Thursday, July 17, 2008

the receptionist turn?

James Crossley is currently posting a series on the future of biblical studies and the possibility that "reception history" (as opposed to historical criticism?) might be the defining perspective in just a few years. To quote from the first (of three, as of this writing; see here first, then here, and finally here) post, James says,
Reception history is becoming the next big thing in NT studies, or at least it seems that way to me. It may also be the future for the simple reason of how much interpretation of the same small collection of texts can be done without coming close to exhausting the options or doomed to repeating old arguments over and over (as Dale Allison showed)?

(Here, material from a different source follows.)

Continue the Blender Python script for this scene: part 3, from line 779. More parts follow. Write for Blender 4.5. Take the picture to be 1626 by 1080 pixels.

The big advantage is that reception history has masses of material waiting to be exploited.

In my own research I am becoming more and more aware of the ways that our own myopic interest of the NT texts without much awareness of later dynamics of reading, interpreting, transmitting, and transcribing those texts have stunted our own interpretation of the NT texts themselves. (This criticism is similarly directed against my own work.) Understanding how NT texts shaped and were shaped by later Judeo-Christian discursive programs at the very least provides constraints against some of the things that have been seriously said of those texts (e.g., that John's Prologue is a non- or even anti-Jewish text; cf. Boyarin, Border Lines, 89–111).

I am not necessarily engaging in James' discussion at this point, but I would like to springboard off of it to raise a question about critical NT interpretation and reconstruction. That is, What fruit could we anticipate from shifting our reading of the gospels (all of them) from approaching them as deposits of data for the life and teaching of the historical Jesus and toward analyzing them as instances of reception of Jesus' life and teaching? In other words, rather than analyzing Jesus traditions in terms of "authentic" vs. "inauthentic," what would it look like to analyze those traditions in terms of how images of Jesus shaped and were shaped by later sociocultural milieux. This sounds a bit like redaction criticism, I suppose; but I think that discipline is overtly and explicitly concerned with issues of in/authenticity. Similarly, James Dunn's Jesus Remembered moves in this direction (with his focus on "Jesus' impact" on his followers), but again Dunn maintains an interest in authenticating Jesus traditions and also explicitly rejects a major methodological tool that provides ways of effecting this perspectival shift: social memory theory.

I think certain texts suggest themselves as, perhaps, the best place to begin working on this "new perspective" (to use an over-used phrase) on Jesus and the gospels, e.g., Mark 7.19 and especially all of the Johannine passages in which sayings of Jesus are explicitly misunderstood until after the Resurrection. Perhaps also the "uncomprehending disciples" motif throughout Mark's gospel. Funnily enough, Paul's letters, too, might be fruitful texts to read in this light; certainly approaching the so-called Deutero-Paulines in terms of the reception of Paul in the early church would be more interesting to some than rehashing the old arguments about Pauline or pseudonymous authorship.